"Second chance mortgages" for New York state residents who have been turned down by primary lenders will be offered starting next month from a pooled fund now being set up by mutual savings banks. This is believed to be the first such statewide mortgage fund in the country.

Unlike statewide automobile insurance pools that must provide coverage (usually at high rates) for bad drivers refused by private insurance companies, the mortgage pool is not intended to guarantee home loans for those whose original applications were not approved by commercial or savings banks. Nor is it aimed at high risk customers.

Officially known as a mortgage review fund, it is being established to help eliminate "redlining" -- the practice of refusing to make loans in certain areas -- by lenders. The second change mortgages are sold to otherwise credit-worthy persons who happen to live in -- or want to move into --decaying urban areas. Speculators will be excluded.

To date 44 out of the 118 mutual savings banks in New York state have pledged to the pool one tenth of one per cent of their assets, for a total of $30 million. The goal is $50 million.

The second chance mortgage works like this: An applicant's request is first reviewed by one of the seven regional boards in the state. The board consist of six members, including three public representatives and three bankers. If a board approves the application, it is referred to the original lender or other savings banks in the same area with a recommendation that the loan be granted.

Thus far, the process closely resembles that of mortgage review boards in a number of other cities, including Milwaukee, Boston, Pittsburgh and Chicago.

In this area, the Metropolitan Washington Savings and Loan League is talking about establishing a mortgage review board, though not a pool. A mortgage pool is not only unnecessary, league president Dewitt T. Hartwell said, but would be costly to set up and administer, and might get its members into higher risk mortgages.

The differences between New York's plan and those of other cities is up-front money.

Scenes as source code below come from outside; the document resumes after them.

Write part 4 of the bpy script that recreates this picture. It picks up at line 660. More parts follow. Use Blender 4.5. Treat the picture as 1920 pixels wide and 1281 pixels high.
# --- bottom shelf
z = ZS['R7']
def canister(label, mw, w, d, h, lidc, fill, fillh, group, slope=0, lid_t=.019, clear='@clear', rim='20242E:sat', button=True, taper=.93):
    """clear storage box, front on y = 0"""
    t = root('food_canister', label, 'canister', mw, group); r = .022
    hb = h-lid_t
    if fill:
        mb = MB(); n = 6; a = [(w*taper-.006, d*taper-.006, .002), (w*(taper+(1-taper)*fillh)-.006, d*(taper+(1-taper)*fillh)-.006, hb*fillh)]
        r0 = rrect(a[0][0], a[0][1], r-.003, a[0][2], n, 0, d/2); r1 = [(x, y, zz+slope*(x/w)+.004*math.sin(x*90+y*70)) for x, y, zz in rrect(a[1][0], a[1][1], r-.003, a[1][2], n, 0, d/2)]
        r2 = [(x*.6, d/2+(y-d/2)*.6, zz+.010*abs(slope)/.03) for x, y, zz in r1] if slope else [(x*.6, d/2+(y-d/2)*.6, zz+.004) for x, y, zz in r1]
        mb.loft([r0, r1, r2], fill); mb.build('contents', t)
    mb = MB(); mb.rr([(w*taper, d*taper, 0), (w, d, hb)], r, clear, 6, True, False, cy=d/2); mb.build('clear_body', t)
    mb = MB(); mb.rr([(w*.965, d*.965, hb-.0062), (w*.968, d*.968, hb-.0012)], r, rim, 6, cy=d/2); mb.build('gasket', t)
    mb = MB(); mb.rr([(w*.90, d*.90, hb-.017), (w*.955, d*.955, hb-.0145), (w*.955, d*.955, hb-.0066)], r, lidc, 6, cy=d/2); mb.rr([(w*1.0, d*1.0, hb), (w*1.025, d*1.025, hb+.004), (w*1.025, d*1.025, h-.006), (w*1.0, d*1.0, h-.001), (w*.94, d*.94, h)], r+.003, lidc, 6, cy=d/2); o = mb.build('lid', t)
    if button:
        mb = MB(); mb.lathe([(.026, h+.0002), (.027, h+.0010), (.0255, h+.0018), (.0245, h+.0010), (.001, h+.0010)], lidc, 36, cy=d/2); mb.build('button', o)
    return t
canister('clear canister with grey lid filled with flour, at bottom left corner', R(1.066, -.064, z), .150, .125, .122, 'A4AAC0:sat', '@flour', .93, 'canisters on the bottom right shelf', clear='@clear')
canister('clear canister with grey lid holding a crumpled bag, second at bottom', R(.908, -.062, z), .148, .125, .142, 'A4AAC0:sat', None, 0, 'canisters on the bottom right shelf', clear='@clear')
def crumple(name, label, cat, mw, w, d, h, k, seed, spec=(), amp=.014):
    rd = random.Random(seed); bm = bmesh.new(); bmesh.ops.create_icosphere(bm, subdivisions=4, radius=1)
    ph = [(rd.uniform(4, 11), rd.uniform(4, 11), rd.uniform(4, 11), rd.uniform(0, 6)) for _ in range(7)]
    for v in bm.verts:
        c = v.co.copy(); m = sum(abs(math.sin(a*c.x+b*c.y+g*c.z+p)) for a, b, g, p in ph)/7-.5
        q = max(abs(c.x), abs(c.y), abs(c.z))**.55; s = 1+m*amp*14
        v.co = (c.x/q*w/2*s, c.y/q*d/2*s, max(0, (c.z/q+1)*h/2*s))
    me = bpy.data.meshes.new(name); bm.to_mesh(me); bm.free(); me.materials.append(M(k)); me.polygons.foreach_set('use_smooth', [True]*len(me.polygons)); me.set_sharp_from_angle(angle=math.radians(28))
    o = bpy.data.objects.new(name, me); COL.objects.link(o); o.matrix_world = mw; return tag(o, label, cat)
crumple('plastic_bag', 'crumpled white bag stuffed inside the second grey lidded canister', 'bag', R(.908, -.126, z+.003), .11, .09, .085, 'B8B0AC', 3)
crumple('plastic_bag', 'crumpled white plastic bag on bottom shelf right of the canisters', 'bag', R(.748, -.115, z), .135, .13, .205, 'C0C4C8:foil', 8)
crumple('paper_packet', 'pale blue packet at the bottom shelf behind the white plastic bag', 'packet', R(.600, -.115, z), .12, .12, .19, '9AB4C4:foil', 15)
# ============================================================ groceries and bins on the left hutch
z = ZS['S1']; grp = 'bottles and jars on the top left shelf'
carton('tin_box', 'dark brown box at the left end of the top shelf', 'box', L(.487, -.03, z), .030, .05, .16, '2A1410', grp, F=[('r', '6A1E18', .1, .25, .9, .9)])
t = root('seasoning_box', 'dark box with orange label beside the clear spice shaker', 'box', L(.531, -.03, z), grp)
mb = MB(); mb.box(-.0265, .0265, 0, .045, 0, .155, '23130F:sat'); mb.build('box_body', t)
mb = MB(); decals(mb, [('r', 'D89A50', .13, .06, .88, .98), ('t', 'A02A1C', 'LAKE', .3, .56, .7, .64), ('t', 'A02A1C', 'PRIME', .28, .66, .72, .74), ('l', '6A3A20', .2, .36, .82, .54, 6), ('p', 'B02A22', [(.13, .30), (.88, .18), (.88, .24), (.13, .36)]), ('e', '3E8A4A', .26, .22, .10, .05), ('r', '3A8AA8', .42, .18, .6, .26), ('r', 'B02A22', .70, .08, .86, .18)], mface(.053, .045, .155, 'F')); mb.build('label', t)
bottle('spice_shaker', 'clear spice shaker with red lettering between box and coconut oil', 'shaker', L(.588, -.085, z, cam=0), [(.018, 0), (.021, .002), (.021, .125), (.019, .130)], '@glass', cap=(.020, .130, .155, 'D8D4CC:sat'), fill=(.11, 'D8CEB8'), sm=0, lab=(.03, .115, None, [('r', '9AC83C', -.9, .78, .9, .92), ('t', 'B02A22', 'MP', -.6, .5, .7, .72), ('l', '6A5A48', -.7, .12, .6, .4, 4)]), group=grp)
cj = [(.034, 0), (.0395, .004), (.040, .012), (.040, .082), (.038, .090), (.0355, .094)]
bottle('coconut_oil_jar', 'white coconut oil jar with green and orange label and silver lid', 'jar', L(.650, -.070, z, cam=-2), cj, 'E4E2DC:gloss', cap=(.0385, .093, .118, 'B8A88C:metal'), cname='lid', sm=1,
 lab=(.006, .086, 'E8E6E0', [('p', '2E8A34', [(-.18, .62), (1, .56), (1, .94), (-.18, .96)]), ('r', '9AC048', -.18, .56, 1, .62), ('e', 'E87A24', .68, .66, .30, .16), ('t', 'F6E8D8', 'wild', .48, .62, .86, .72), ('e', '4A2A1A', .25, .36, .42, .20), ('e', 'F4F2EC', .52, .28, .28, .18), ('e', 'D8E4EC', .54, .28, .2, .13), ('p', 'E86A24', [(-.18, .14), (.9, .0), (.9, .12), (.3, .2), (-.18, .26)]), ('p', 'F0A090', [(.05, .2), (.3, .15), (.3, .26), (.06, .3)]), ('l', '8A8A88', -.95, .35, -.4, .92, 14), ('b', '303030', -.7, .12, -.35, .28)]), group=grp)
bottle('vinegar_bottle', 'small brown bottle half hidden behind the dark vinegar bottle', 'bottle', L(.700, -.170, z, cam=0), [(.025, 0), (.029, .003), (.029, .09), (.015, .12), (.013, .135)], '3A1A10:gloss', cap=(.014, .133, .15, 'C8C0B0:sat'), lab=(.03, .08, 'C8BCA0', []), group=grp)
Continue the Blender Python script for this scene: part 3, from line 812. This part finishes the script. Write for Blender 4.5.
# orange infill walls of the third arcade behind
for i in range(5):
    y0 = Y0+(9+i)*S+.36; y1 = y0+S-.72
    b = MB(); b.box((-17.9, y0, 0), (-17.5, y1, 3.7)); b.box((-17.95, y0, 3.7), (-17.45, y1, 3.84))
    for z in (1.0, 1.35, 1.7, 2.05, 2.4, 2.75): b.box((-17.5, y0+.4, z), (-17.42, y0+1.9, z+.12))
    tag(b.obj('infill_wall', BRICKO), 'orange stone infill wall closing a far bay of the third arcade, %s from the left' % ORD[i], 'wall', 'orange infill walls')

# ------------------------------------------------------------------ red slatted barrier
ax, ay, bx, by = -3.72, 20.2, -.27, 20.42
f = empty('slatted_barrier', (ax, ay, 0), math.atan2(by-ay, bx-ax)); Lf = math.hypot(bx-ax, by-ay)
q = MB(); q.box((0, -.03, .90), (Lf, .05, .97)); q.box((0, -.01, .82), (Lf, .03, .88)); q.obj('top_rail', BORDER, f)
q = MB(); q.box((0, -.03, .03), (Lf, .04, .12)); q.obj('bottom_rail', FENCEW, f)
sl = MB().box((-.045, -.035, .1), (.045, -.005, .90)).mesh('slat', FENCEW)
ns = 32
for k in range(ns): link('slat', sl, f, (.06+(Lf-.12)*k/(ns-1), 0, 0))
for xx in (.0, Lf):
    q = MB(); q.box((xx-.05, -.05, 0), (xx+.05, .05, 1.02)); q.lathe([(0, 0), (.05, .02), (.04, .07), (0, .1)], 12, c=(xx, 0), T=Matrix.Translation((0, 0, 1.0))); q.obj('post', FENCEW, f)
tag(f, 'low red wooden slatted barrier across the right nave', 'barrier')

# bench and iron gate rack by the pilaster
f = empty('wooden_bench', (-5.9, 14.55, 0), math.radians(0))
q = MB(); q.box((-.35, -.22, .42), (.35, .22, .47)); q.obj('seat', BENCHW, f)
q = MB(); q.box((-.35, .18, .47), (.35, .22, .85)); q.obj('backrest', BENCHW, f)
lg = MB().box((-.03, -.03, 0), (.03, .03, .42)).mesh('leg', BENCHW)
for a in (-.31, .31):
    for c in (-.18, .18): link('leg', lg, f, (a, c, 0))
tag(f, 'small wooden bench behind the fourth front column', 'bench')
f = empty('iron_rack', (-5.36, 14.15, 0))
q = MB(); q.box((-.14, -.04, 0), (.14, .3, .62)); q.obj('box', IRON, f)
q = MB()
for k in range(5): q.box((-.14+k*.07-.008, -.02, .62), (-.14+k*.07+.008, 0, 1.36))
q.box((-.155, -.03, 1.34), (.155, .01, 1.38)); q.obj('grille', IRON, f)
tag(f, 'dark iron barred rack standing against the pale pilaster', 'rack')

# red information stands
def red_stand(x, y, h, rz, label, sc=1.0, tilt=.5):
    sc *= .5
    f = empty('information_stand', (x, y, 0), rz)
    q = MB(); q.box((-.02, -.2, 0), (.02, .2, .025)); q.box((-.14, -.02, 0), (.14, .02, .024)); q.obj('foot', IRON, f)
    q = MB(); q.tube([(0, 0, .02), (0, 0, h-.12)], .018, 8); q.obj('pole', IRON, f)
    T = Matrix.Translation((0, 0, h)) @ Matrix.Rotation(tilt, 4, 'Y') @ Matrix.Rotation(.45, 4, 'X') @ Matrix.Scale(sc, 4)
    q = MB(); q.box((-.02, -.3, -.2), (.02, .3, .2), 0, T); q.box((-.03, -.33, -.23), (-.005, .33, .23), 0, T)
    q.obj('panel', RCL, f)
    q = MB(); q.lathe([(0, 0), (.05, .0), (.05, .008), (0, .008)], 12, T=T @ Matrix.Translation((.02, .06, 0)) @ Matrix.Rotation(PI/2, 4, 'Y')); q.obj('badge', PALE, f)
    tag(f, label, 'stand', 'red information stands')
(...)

"We are putting down cold cash to produce credibility," said Vincent J. Quinn, chairman of the Brooklyn Savings Bank.

When an applicant is favorably reviewed by the New York board, but still turned down by savings banks, he is then referred to a committee of 10 officials of the savings banks that set up the pool. If the committee approves the loan, it is granted from the pooled funds.

The terms, set by the committee, must not exceed current market rates. Mortgages will be administered by the Institutional Securities Corp.

According to Quinn, the mortgage review fund is patterned after that of the Bedford-Stuyvesant Restoration Corp., which operates in a largely black and low income area of Brooklyn. In the first 10 years of the nonprofit corporation's existence, a coalition of 30 banks and nine insurance companies have generated more than 1,110 loans totalling more than $21 million to residents of the area. The foreclosure rate has been less than 1 per cent.

On the other hand, Quinn notes that only about 25 per cent of the amount put up by commercial and savings banks was ever used because there were not enough qualified applicants.

Supporters of the New York state fund anticipate that it will be able to place a higher percentage of its funds than the neighborhood corporation, but critics are skeptical. Writing in National Thrift News, editor Stan Strachan expressed a view held by a number of those interviewed: "The new 'review' idea could, of course, work too well," he said. "If the second chance organizations granted a great number of mortgages to individuals that previously were refused, charges of discrimination might increase. And, if a lot of loans were emanating from these sources, lenders might be too quick to say no, rationalizing that the applicant will get another hearing."